Su istanza del figlio il giudice può chiedere alla madre se vuole rivelarsi.

Pubblicato il 27/01/2017


Le Sezioni Unite Civili della Corte di Cassazione con la sentenza n. 1946 depositata il 25.01.2017 hanno colmato un vuoto normativo, statuendo un principio destinato a far discutere.
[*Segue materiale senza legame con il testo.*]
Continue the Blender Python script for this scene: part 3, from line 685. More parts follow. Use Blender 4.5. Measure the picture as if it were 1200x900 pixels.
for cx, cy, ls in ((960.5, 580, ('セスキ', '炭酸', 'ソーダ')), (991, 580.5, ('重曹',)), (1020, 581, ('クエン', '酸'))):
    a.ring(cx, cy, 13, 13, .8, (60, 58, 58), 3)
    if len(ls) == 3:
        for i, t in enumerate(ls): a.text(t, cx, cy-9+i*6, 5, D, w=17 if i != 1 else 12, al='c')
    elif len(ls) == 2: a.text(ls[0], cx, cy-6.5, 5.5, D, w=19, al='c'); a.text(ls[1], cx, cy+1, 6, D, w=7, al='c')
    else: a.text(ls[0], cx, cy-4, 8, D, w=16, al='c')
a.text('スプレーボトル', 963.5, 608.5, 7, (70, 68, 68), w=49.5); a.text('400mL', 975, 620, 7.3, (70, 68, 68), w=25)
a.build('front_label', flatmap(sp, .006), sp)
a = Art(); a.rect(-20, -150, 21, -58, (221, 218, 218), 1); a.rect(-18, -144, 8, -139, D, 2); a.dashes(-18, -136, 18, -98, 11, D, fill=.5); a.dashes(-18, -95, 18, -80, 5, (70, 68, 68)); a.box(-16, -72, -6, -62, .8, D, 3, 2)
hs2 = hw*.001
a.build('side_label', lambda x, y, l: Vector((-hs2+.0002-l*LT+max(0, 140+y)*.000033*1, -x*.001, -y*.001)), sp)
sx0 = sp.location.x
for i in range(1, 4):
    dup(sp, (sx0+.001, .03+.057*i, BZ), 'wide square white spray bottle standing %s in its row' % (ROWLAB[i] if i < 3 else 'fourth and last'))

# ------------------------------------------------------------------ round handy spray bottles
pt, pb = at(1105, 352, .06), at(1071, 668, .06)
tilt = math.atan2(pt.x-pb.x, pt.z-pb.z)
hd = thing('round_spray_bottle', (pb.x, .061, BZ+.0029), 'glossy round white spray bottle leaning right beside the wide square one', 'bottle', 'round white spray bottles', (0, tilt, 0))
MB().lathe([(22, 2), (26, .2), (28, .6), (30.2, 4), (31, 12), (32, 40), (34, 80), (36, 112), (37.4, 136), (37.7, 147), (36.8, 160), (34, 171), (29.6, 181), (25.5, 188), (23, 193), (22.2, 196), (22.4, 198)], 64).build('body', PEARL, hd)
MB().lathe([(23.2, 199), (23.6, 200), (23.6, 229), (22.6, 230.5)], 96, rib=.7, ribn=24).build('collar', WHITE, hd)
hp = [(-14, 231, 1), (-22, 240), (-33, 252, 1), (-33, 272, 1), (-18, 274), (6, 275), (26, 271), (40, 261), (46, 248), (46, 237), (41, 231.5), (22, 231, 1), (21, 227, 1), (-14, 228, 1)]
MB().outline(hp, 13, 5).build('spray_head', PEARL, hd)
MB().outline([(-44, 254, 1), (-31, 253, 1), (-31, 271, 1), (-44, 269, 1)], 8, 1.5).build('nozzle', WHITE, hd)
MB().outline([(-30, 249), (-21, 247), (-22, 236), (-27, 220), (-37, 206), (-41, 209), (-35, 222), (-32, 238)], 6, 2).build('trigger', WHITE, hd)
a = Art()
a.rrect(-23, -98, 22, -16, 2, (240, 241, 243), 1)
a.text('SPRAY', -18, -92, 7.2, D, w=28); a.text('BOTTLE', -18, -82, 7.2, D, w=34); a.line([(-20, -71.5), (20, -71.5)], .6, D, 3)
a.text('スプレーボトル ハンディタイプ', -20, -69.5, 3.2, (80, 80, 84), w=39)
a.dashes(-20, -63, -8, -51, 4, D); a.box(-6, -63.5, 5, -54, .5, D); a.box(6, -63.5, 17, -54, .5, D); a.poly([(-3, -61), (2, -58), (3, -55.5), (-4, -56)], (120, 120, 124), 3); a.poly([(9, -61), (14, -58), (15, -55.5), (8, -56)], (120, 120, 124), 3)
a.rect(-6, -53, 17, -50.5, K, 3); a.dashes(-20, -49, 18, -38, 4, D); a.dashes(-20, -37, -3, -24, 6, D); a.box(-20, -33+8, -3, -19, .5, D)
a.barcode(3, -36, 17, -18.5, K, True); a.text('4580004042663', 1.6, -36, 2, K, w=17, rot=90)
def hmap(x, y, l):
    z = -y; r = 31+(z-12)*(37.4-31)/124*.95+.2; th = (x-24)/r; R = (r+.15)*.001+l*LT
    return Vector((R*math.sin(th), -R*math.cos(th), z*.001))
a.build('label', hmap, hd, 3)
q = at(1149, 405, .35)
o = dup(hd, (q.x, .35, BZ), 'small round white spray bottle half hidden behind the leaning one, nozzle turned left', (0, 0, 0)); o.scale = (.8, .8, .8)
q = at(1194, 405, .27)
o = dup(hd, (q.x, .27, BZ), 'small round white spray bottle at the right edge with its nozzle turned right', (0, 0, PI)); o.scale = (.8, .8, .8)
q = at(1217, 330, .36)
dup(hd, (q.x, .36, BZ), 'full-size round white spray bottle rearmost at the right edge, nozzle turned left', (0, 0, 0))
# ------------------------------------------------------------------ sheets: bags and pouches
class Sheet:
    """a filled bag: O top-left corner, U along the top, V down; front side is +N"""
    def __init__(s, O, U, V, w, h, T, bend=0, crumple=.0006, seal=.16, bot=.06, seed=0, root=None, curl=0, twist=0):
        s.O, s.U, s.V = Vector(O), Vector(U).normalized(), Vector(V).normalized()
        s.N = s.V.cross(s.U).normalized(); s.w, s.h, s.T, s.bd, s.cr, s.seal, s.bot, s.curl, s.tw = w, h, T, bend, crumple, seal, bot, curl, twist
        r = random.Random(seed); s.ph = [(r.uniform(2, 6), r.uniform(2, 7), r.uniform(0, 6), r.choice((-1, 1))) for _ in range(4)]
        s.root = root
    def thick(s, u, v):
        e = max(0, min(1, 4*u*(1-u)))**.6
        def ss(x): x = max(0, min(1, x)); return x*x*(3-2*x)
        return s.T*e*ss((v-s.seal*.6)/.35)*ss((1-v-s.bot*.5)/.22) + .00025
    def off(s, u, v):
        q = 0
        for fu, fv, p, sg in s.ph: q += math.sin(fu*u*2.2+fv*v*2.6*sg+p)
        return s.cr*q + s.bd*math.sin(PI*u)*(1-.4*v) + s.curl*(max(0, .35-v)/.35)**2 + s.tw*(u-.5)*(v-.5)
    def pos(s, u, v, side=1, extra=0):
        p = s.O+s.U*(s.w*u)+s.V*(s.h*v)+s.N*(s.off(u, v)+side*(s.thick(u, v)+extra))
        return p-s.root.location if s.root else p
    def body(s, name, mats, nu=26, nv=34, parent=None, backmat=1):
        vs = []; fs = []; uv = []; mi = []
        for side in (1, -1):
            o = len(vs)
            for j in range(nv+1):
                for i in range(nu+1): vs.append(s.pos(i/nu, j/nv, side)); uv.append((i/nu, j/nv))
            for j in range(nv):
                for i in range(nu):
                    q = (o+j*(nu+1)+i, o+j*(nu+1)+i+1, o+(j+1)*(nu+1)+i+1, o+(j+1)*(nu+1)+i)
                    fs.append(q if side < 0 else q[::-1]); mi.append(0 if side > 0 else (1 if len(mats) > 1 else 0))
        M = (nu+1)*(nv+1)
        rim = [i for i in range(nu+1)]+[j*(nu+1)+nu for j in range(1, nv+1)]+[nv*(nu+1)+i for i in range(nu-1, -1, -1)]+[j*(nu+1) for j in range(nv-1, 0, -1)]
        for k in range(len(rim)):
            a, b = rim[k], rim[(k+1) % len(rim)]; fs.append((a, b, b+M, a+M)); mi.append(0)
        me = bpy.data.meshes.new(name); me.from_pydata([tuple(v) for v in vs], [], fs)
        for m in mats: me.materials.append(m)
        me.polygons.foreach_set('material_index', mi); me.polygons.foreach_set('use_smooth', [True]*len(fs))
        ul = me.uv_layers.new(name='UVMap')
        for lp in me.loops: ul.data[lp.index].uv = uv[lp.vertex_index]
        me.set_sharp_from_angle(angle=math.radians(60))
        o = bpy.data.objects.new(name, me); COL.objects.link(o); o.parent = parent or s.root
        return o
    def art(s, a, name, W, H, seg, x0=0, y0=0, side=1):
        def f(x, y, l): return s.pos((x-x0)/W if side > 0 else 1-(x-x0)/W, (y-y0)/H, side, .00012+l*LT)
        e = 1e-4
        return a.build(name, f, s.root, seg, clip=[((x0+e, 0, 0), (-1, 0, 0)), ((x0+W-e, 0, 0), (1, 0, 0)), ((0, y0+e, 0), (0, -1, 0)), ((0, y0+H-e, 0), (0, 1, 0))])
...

Accogliendo il ricorso della Procura generale, la Corte ha infatti deciso che:

“In tema di parto anonimo, per effetto della sentenza della Corte Costituzionale n. 278 del 2013, ancorché il legislatore non abbia ancora introdotto la disciplina procedimentale attuativa, sussiste la possibilità per il giudice, su richiesta del figlio desideroso di conoscere le proprie origini e di accedere alla propria storia parentale, di interpellare la madre che abbia dichiarato alla nascita di non voler essere nominata, ai fini di una eventuale revoca di tale dichiarazione, e ciò con modalità procedimentali, tratte dal quadro normativo e dal principio somministrato dalla Corte Costituzionale, idonee ad assicurare la massima riservatezza e il massimo rispetto della dignità della donna; fermo restando che il diritto del figlio trova un limite insuperabile allorché la dichiarazione iniziale per l’anonimato non sia rimossa in seguito all’interpello e persista il diniego della madre di svelare la propria identità.” 

Tale decisione, supportata da una lunghissima motivazione, pare efficacemente contemperare da un lato l’esigenza di riservatezza della donna e dall’altro il diritto del figlio di conoscere le proprie origini.